## Collected data

---

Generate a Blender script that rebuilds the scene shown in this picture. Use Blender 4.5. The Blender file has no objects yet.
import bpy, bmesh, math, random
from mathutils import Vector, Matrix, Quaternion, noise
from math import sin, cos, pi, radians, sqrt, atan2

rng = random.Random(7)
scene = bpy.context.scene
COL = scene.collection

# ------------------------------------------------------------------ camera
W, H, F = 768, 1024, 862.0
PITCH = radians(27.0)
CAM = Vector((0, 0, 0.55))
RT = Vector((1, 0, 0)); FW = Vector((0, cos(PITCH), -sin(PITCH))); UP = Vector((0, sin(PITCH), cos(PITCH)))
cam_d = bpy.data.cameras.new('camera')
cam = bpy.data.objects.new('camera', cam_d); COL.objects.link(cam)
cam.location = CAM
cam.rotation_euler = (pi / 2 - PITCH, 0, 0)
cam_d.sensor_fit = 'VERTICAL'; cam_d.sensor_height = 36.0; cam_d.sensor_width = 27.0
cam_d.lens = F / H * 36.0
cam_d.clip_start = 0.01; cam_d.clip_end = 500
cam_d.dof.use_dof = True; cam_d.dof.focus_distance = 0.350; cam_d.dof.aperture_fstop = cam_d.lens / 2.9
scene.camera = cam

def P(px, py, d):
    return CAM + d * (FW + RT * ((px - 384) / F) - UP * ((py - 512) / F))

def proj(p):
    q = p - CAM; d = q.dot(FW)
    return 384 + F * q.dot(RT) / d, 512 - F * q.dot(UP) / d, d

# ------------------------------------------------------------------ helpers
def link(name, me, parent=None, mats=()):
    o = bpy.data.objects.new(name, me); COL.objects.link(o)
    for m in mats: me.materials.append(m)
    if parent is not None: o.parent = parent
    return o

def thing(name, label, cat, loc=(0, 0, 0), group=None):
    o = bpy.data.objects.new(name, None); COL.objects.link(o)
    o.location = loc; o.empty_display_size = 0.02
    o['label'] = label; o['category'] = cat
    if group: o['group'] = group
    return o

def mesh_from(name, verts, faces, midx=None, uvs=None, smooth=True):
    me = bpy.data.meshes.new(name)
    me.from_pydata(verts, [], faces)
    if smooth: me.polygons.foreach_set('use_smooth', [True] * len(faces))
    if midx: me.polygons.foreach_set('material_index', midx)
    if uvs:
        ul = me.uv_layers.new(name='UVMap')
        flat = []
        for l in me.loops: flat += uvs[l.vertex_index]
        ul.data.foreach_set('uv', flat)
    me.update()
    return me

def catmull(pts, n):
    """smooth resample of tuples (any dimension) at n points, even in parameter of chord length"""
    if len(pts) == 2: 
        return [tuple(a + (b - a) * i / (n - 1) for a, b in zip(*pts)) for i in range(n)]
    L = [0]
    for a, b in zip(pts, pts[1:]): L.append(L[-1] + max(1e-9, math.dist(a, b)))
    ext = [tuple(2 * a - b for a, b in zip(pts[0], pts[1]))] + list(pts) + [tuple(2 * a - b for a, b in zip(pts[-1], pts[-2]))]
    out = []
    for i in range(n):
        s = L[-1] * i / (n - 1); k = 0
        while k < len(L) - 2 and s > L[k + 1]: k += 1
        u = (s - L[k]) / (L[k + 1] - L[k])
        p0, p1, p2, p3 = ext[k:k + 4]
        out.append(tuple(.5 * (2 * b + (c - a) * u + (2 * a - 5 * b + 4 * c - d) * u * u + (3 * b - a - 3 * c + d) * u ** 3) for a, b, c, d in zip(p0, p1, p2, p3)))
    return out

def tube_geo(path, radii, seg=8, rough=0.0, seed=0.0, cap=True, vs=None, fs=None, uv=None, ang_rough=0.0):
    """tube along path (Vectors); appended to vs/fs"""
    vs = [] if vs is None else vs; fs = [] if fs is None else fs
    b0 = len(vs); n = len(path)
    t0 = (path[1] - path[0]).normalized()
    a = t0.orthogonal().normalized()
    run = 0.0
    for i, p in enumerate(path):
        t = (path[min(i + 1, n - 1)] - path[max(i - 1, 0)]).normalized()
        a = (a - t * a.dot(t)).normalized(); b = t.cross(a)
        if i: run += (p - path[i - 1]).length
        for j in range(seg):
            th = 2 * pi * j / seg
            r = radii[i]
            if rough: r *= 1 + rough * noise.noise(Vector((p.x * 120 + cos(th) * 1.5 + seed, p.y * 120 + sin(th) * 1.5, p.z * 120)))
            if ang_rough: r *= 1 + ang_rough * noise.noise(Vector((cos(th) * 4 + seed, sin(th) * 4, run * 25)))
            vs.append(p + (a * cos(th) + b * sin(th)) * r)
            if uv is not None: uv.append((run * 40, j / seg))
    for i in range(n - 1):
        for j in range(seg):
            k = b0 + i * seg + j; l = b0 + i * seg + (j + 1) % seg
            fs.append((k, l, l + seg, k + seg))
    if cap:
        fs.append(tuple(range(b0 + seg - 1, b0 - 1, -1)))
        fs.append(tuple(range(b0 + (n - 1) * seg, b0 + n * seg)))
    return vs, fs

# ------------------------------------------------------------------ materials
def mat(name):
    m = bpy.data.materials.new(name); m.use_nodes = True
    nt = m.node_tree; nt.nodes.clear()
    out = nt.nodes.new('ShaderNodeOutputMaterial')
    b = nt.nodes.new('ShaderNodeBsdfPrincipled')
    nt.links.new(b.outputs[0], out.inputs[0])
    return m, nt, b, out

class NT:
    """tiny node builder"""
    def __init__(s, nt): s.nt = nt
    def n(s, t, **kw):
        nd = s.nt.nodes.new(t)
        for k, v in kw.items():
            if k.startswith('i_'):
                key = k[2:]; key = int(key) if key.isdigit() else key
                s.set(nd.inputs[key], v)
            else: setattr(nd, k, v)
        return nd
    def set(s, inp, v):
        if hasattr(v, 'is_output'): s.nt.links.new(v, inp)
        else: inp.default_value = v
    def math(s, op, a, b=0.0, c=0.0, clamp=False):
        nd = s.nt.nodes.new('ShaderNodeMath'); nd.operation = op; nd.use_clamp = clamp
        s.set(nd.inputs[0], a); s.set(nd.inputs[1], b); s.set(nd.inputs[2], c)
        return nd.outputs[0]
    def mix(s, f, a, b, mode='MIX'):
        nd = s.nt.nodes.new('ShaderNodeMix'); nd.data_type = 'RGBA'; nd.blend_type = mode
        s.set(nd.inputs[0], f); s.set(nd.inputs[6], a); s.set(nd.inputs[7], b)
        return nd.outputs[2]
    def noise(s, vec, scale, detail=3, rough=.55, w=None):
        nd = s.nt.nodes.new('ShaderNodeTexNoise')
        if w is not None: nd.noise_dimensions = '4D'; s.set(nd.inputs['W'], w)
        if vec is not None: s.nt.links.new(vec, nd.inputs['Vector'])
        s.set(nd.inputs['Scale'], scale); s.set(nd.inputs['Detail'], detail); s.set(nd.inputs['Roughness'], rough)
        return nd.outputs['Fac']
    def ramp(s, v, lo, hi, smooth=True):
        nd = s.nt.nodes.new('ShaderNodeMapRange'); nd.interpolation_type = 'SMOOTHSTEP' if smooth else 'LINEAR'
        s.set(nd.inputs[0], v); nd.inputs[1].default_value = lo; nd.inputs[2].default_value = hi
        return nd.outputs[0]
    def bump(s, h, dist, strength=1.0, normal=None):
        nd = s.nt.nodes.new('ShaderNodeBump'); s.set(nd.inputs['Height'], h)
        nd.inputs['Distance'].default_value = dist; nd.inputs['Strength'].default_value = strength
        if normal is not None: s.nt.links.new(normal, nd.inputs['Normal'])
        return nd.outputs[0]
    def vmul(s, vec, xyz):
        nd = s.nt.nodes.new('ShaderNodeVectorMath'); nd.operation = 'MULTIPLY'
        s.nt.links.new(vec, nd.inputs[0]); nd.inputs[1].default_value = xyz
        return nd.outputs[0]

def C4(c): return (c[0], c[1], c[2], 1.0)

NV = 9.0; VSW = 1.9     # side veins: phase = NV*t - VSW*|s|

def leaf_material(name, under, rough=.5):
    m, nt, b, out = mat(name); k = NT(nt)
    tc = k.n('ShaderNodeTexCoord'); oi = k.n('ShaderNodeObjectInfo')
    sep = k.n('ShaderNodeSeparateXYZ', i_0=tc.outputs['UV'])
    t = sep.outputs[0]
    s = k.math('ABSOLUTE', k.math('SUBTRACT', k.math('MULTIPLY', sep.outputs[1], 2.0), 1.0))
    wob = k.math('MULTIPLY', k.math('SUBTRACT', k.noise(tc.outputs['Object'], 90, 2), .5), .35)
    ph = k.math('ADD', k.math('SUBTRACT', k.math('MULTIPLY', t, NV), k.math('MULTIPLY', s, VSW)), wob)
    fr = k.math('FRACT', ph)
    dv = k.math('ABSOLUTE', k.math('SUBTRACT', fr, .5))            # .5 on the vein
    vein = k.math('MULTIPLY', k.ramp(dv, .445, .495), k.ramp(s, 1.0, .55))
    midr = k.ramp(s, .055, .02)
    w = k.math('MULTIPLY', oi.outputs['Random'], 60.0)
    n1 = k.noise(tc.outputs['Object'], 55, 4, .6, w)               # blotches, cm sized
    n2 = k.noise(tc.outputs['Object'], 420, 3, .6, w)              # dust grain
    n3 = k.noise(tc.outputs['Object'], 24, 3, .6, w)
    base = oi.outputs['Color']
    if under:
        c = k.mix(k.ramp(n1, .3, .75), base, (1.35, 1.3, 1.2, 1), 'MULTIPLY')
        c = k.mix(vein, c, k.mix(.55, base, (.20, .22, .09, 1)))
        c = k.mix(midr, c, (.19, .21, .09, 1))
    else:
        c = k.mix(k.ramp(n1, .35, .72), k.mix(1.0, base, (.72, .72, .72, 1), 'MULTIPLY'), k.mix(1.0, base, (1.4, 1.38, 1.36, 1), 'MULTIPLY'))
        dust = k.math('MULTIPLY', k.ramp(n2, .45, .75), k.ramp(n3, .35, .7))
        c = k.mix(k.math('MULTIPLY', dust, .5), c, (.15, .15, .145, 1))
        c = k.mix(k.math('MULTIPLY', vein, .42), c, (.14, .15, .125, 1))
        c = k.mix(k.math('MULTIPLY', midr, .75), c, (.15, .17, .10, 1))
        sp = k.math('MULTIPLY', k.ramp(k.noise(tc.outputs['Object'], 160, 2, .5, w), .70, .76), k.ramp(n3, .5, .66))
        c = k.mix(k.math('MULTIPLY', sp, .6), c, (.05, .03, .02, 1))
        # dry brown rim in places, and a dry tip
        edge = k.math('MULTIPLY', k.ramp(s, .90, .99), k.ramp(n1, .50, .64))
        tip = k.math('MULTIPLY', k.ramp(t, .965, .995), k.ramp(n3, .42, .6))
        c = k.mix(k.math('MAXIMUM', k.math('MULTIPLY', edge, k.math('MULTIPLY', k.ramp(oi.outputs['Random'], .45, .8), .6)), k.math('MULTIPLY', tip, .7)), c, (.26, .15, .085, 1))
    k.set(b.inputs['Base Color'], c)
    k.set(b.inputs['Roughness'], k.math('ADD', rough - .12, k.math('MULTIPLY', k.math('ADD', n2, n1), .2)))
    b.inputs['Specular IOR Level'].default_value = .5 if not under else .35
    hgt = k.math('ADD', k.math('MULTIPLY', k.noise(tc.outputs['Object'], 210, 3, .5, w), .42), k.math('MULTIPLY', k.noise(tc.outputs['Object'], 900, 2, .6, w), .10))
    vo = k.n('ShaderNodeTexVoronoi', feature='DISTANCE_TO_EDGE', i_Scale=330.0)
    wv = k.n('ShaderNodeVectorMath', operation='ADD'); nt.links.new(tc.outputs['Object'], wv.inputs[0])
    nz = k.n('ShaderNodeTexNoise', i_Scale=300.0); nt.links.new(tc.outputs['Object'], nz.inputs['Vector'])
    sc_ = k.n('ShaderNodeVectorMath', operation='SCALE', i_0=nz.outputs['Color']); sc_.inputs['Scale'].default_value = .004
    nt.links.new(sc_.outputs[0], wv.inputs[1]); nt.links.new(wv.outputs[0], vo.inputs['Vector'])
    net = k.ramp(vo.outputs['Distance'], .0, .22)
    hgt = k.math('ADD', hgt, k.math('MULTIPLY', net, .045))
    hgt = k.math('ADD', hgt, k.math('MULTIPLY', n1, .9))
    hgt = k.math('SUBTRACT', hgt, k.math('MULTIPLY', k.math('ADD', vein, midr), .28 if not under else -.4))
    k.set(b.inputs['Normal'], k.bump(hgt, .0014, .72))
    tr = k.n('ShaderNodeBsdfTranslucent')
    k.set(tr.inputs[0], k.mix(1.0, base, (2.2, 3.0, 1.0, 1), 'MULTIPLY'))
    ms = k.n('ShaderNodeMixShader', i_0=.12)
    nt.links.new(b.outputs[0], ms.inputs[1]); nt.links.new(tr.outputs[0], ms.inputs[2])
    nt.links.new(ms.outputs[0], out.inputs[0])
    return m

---

## Short task
Give again, word for word, the lines of the listing, starting at its first line and ending with the line containing "COL = scene.collection".

## Written response
Generate a Blender script that rebuilds the scene shown in this picture. Use Blender 4.5. The Blender file has no objects yet.
import bpy, bmesh, math, random
from mathutils import Vector, Matrix, Quaternion, noise
from math import sin, cos, pi, radians, sqrt, atan2

rng = random.Random(7)
scene = bpy.context.scene
COL = scene.collection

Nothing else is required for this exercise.